“The terror of art is that the dream reveals the reality”—The Metamorphosis
Kafka's writing attracted little attention until after his death. Critics have interpreted Kafka's works in the context of a variety of literary schools, such as modernism, magic realism and so on. The Metamorphsis is a story begins with a travelling salesman, Gregor Samse, walking to find himself transformed into a monstrous insect like creature. He finds tat he enjoys climbing the walls. Later as he loses consciousness, his mother begs husband to spare her son’s life. For this metamorphosis how family members react and finally how he dies is the story of the novel. The change of form of Gregor in to an insect is the magical element and change of nature of the other characters of the story is realistic element. The way Gregor’s father change is the most realistic part of the novella.
Towards the end of the second part, the infuriated father starts throwing apples at Gregor. One apple gets stuck to his back and causes great pain to Gregor and ultimately causes his death at the end. Finally at the end of the story, Gregor realizes how much his family members hate him and with hat king of disgust his father sees him. So he wishes to disappear or die immediately. That too after the scene with the roomers his sister shouts, “It has to go”. These words cause great pain to him than the rotting apple at his back.
He thought back on his family with deep emotion and love.
His conviction that he would have to disappear was if
possible, even firmer than that of his sister’s
At the end when he dies, his father’s words are,” Will now we can thank God” And the family hopes for a better future. “Animals are closer to us than human beings…We find relations easier with animals than with men”- Franz Kafka
Gregor’s portrayal is truly a typical example for magical realism. He becomes an enormous bug with a human mind. After changing in to a bug he acts and behaves as an insect but he thinks emotionally and sentimentally like a human being. Most of the insects prefer to hide in holed and crevices and dark places. Gregor prefers that. And very importantly his repulsion for normal food must be mentioned. Hen he was a normal human being he liked milk. Having this in mind his sister brings milk for him because that was his favorite drink. But it is not tasteful to him anymore.
Themes of alienation and persecution are repeatedly emphasized. His work is not a written reflection of any of his own struggles, but a reflection of how people invent struggles. Franz Kafka's The Trial (1925) is magic realism. it tells the story of a man arrested and prosecuted by a remote, inaccessible authority, with the nature of his crime revealed neither to him nor the reader. A true classic of alienation with its famous opening: 'Someone must have been telling lies about Joseph K., for without having done anything wrong he was arrested one fine morning,' The Trial is always sinister and often nightmarish. K. is never told what he's supposed to have done but is guilty by dint of his very existence. Human life is an insoluble enigma, the world absurd and menacing, existence pointless.

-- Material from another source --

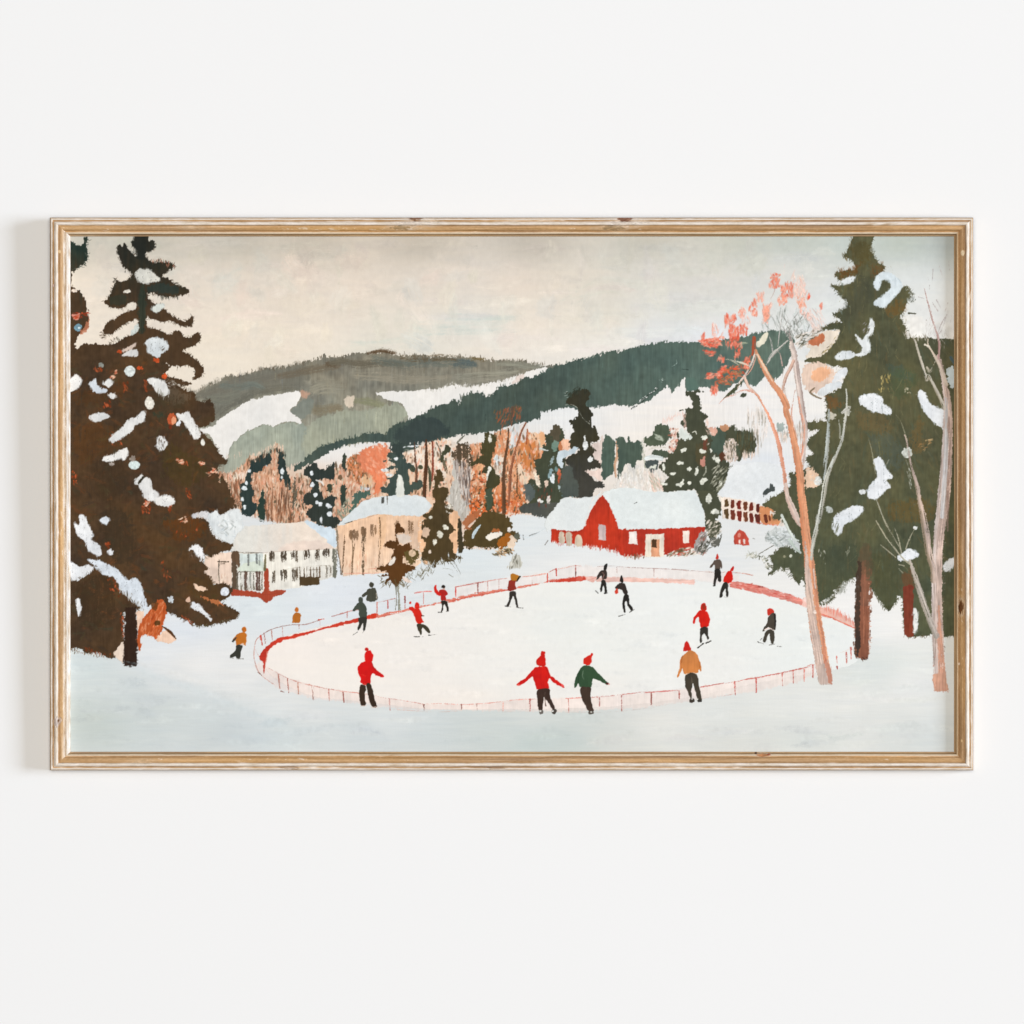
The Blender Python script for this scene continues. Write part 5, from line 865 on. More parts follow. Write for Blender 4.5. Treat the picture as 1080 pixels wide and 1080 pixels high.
for o, s in [(B_, "400 130, 440 120, 440 190, 400 190"), (B_, "555 110, 575 110, 570 190, 560 190"), (B_, "260 280, 320 250, 320 300, 260 300"), (A_, "190 960, 260 965, 300 990, 200 990"), (B_, "540 970, 600 960, 600 1060, 540 1060"), (B_, "720 990, 750 990, 745 1040, 725 1040"), (B_, "780 660, 860 690, 860 710, 790 700"), (B_, "840 860, 880 900, 900 970, 850 920"), (B_, "40 750, 80 780, 60 880, 40 830"), (B_, "300 420, 400 540, 380 590, 290 560"), (C_, "290 570, 350 570, 400 720, 330 700, 300 640"), (C_, "670 400, 740 560, 740 610, 680 560"), (C_, "530 30, 600 40, 600 110, 540 110"), (C_, "270 320, 310 320, 300 360"), (C_, "380 820, 412 820, 410 1000, 390 950"), (C_, "810 830, 900 880, 900 910, 820 850"), (C_, "780 240, 860 270, 940 190, 940 220, 850 290"), (D_, "110 280, 220 320, 330 340, 320 360, 120 310")]:
    scat(pp(o, s), 22, [(150,70,40), (120,58,36), (186,92,58), (104,56,34)], ln=(.6,2.2), wd=(.4,.9), ang=(30,120), al=(.35,.9))
for o, s in [(A_, "640 910 24 14"), (A_, "700 1022 16 18"), (A_, "380 850 16 14"), (A_, "520 965 20 12")]: ell(o, s, (206,84,46), .85, jit=1.5)
ell(B_, "750 385 30 42", (190,92,58), .95, jit=1.5); ell(B_, "765 395 18 26", (232,160,122), .95, jit=1); ell(B_, "740 440 12 16", (130,54,36), .8); ell(B_, "695 82 18 16", (212,92,50), .9)
for o, s in [(A_, "320 980, 370 975, 330 1050, 310 1040"), (B_, "780 670, 850 680, 820 710"), (C_, "780 140, 860 130, 860 175, 800 170"), (B_, "945 690, 990 690, 960 715"), (B_, "1000 770, 1060 730, 1080 780, 1020 790"), (C_, "580 60, 600 10, 560 0, 560 60")]: scat(pp(o, s), 12, [(240,206,180), (236,180,150), (206,110,80)], ln=(.7,2.2), wd=(.5,1), ang=(-50,30))
SN = (232,235,236)
def snow(o, s, c=SN, **k):
    fill(pp(o, s), np.array(c) - (18, 14, 10), al=.8, rough=1.6, soft=1.6, sv=.8, var=1)
    fill(pp(o, s), c, rough=1.3, soft=1., sv=.8, var=1, dry=.06, **k)
snow(A_, "487 295, 500 275, 525 262, 560 268, 580 258, 620 290, 662 325, 660 345, 610 355, 570 362, 530 355, 505 335", (226,222,210))
snow(A_, "425 535, 445 505, 480 500, 496 518, 490 545, 450 548", (232,222,206)); snow(A_, "608 545, 640 515, 690 510, 692 535, 655 565, 622 560", (220,224,216)); ell(A_, "435 420 22 12", (226,218,204)); ell(A_, "412 425 8 8", (226,218,204))
snow(A_, "556 792, 590 755, 650 750, 712 778, 725 825, 690 855, 650 890, 610 875, 575 850, 575 815", (222,226,226)); fringe(pp(A_, "670 820, 720 860"), 14, [(80,66,54)], ln=(1,3), wd=(.4,.7), ang=(-60,0))
snow(A_, "400 878, 425 852, 450 835, 498 836, 508 882, 450 880", (230,226,220)); snow(A_, "400 840, 450 810, 500 785, 480 815, 430 845", (222,200,184)); ell(A_, "452 988 39 38", (218,224,220)); ell(A_, "246 942 18 16", (150,156,150), .8, jit=2)
fill(pp(A_, "455 730, 470 690, 510 650, 512 700, 480 730"), (206,216,212), rough=1.5, al=.8)
for s in ["28 100, 70 68, 108 110, 90 150, 28 185", "163 130, 190 110, 208 95, 225 148, 290 178, 270 196, 205 192, 180 160", "258 126, 300 100, 336 124, 305 156, 275 145", "298 216, 330 198, 358 218, 330 240", "575 105, 640 96, 700 120, 730 190, 690 214, 640 190, 615 150",
          "166 368, 200 346, 260 338, 305 364, 262 388, 210 404, 180 390", "306 530, 350 480, 400 440, 440 390, 500 362, 545 325, 566 350, 548 400, 490 424, 470 470, 425 500, 380 528, 345 545", "258 655, 330 636, 380 605, 430 592, 436 640, 405 684, 385 662, 330 686, 270 685",
          "640 560, 662 505, 718 548, 702 592, 665 605", "788 352, 810 345, 870 342, 905 400, 960 490, 912 526, 870 460, 830 400, 800 390", "483 830, 528 780, 545 800, 515 840, 495 850", "515 860, 560 800, 600 822, 606 872, 650 910, 640 958, 600 970, 560 945, 540 900", "630 960, 680 930, 745 930, 772 972, 730 1006, 650 992"]: snow(B_, s, (234,232,228) if rng.uniform() < .6 else (226,231,236))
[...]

Kafka's description in The Trial is completely metaphysical and absurd.
Similarly, the requirement for the traveller to register with the authorities in The Castle to stay a night seems repressive and odd to Britons and Americans. In it a protagonist known only as K, struggles to gain access to the mysterious authorities of a castle who govern the village for unknown reasons. The castle is locked and closed to K and the town’s people neither can access. Mainstream studies of Kafka's works normally present his fiction as an engagement with absurdity, a critique of bureaucracy or a search for redemption, failing to account for the images of law and legality which constitute an important part of "the horizon of meaning" in his fiction.
The apparent hopelessness and absurdity that seem to permeate his works are considered emblematic of existentialism. Many critics have tried to locate a Marxist influence in his satirization of bureaucracy, in pieces such as In the Penal Colony, The Trial and The Castle; whereas others point to anarchism as an inspiration for Kafka's anti-bureaucratic viewpoint. Still others have interpreted his works through the lens of Judaism (Borges), through Freudianism (because of his familial struggles), or as allegories of a metaphysical quest for God (Thomas Mann).